Настроение Ставки было вполне определенное: оставив мысль об активной борьбе с большевиками и посылке эшелонов в Петроград, пассивно бороться с ними, отстаивая распорядок в армии. Расчет был ясен: день созыва Учредительного собрания приближался, и необходимо было так или иначе дотянуть до этого дня, сохраняя в целости военную организацию. Это не был нейтралитет, это было просто умолчание о позиции. Так как в Петрограде техническое руководство Военным министерством оставалось в руках генерала Маниковского, с которым Духонин постоянно связывался, то была полная надежда, что такая позиция Ставки обеспечит ей неприкосновенность.
Я не находил возражений против такой позиции. Я не возражал, когда генерал Духонин, показав мне письмо Савинкова с просьбой посылать эшелоны к Луге в распоряжение чуть ли не самого Савинкова, отнесся к этому как к авантюре. Но при таком настроении положение комиссара Временного правительства было совершенно неопределенным, если не сказать ложным. Поэтому я заявил Духонину, что передаю свои полномочия председателю общеармейского комитета Перекрестову, правому эсеру. Духонин слабо возражал, генерал Дидерихс скорее даже поддерживал такое решение, считая, что мое присутствие, как представителя прежнего правительства, делало Ставку одиозной в глазах большевиков.
Но обстоятельства помешали мне привести свое намерение в исполнение. Прежде всего, комитет вынес постановление о необходимости, чтобы я оставался на своем месте. То же самое мнение высказали представители Комитета спасения родины и революции, которые начали съезжаться в Могилев. Но решительным образом повлиял на это разрыв Ставки с большевиками.
Разрыв произошел из-за требования большевиков, чтобы Ставка взяла на себя техническую сторону мирных переговоров с противником, к которым большевики намеревались приступить немедленно. Духонин в уклончивом ответе, не отказываясь прямо, задал целый ряд вопросов об отношении к переговорам союзников, об условиях мира и т. и. Но Ленин, ведущий переговоры по прямому проводу, прервал их смещением Духонина и назначением Верховным главнокомандующим Крыленко.

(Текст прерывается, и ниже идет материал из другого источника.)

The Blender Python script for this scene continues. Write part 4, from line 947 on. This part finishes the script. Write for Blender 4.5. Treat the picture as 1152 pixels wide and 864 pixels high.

Стало ясно, что большевики идут на срыв всей военной организации и не остановятся ни перед чем для того, чтобы разрушить Ставку, мешающую им начать переговоры и вообще принимать конкретные меры к приближению мира. При этих условиях мотивы моего ухода отпадали, и в день разрыва я заявил Духонину и Дидерихсу, что сохраняю свои полномочия за собой.